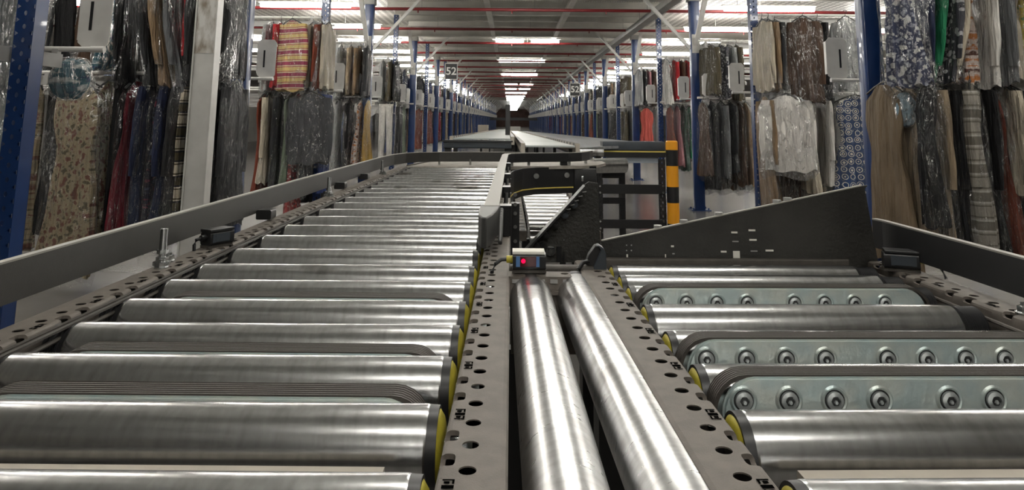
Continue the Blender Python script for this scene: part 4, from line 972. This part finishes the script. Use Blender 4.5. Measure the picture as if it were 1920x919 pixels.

...

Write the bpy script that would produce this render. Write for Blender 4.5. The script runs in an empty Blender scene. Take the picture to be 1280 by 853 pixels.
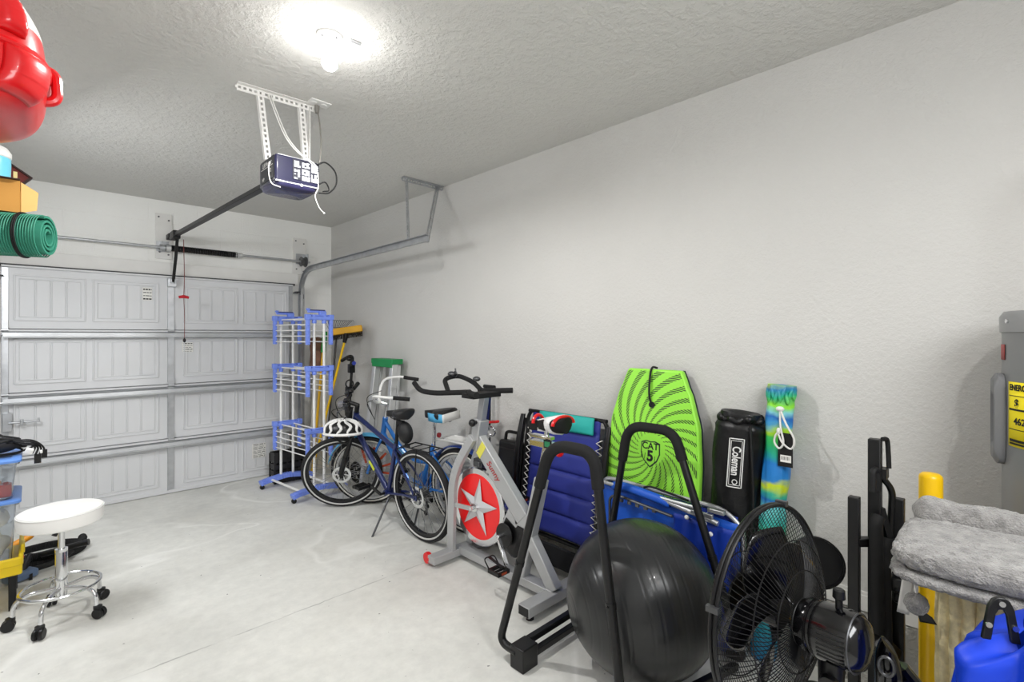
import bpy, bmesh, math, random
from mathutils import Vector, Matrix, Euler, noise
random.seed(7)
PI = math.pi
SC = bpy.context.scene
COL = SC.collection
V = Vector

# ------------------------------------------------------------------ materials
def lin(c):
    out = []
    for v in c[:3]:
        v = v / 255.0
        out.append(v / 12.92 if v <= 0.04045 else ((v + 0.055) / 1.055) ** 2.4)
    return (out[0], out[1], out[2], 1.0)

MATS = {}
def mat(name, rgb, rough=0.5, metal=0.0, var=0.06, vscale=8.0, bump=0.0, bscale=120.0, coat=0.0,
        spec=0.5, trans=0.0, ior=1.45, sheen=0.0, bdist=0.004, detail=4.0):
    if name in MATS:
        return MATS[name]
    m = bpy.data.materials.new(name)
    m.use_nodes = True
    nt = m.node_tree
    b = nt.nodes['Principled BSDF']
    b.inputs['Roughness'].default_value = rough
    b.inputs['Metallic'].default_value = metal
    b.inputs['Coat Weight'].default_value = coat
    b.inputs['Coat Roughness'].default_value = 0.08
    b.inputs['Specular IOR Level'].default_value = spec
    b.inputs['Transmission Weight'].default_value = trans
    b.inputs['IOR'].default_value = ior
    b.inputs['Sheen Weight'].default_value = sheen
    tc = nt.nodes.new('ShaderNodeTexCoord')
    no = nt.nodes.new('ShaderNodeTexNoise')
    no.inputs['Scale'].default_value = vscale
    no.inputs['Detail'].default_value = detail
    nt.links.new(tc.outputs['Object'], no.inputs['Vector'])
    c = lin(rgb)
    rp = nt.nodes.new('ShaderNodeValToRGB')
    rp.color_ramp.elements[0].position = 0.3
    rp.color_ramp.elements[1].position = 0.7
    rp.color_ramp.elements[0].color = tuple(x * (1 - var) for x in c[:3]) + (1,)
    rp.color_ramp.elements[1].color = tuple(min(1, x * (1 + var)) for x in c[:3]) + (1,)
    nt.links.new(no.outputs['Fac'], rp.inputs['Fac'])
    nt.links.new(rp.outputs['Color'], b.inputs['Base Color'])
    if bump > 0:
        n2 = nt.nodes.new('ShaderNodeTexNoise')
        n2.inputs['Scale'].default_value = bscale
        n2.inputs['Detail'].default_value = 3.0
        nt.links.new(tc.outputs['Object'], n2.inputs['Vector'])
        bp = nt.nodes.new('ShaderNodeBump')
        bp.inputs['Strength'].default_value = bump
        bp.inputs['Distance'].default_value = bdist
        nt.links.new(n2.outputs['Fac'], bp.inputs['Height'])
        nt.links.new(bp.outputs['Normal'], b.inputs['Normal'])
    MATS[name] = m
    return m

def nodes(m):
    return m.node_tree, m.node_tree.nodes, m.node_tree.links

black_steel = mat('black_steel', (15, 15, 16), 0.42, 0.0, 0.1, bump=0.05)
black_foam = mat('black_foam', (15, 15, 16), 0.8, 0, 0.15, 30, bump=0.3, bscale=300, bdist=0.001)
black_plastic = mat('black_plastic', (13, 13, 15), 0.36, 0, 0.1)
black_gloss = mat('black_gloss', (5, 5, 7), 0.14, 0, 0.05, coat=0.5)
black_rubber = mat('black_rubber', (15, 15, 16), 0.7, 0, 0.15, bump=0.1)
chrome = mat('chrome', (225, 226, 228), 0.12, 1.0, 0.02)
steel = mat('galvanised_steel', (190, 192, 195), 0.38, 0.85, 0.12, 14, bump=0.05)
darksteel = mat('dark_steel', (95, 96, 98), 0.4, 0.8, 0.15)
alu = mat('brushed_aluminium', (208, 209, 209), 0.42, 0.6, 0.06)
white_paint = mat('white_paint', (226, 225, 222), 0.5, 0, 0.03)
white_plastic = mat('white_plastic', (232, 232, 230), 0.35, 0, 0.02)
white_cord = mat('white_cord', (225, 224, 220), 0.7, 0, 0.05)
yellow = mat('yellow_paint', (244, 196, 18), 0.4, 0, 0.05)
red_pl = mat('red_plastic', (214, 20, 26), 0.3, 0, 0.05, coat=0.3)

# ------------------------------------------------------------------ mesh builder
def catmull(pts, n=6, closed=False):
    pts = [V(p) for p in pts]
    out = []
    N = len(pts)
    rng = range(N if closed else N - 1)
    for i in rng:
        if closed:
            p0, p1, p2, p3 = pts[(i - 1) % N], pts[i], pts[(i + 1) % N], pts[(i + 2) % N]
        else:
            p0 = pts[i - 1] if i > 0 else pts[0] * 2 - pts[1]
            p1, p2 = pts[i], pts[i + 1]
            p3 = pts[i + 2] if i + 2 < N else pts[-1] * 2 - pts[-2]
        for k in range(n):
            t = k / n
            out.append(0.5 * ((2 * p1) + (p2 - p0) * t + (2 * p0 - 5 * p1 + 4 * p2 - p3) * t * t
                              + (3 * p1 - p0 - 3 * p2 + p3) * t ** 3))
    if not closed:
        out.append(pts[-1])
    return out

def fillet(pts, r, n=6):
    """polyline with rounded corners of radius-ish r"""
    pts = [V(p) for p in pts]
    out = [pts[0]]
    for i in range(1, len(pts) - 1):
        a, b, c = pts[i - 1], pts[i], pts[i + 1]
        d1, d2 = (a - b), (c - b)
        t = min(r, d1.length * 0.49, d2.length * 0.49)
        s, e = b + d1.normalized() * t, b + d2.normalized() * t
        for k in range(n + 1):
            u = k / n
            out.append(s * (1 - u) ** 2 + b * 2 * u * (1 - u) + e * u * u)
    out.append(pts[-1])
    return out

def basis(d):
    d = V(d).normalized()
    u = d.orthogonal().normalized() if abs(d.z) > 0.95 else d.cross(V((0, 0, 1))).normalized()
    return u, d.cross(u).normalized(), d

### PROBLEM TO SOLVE
Using the data above, print only the lines starting at the one with "Write the bpy" and ending at the one with "return (out[0], out[1], out[2], 1.0)", exactly as they stand, minus the pictures.

### SOLUTION
Write the bpy script that would produce this render. Write for Blender 4.5. The script runs in an empty Blender scene. Take the picture to be 1280 by 853 pixels.
import bpy, bmesh, math, random
from mathutils import Vector, Matrix, Euler, noise
random.seed(7)
PI = math.pi
SC = bpy.context.scene
COL = SC.collection
V = Vector

# ------------------------------------------------------------------ materials
def lin(c):
    out = []
    for v in c[:3]:
        v = v / 255.0
        out.append(v / 12.92 if v <= 0.04045 else ((v + 0.055) / 1.055) ** 2.4)
    return (out[0], out[1], out[2], 1.0)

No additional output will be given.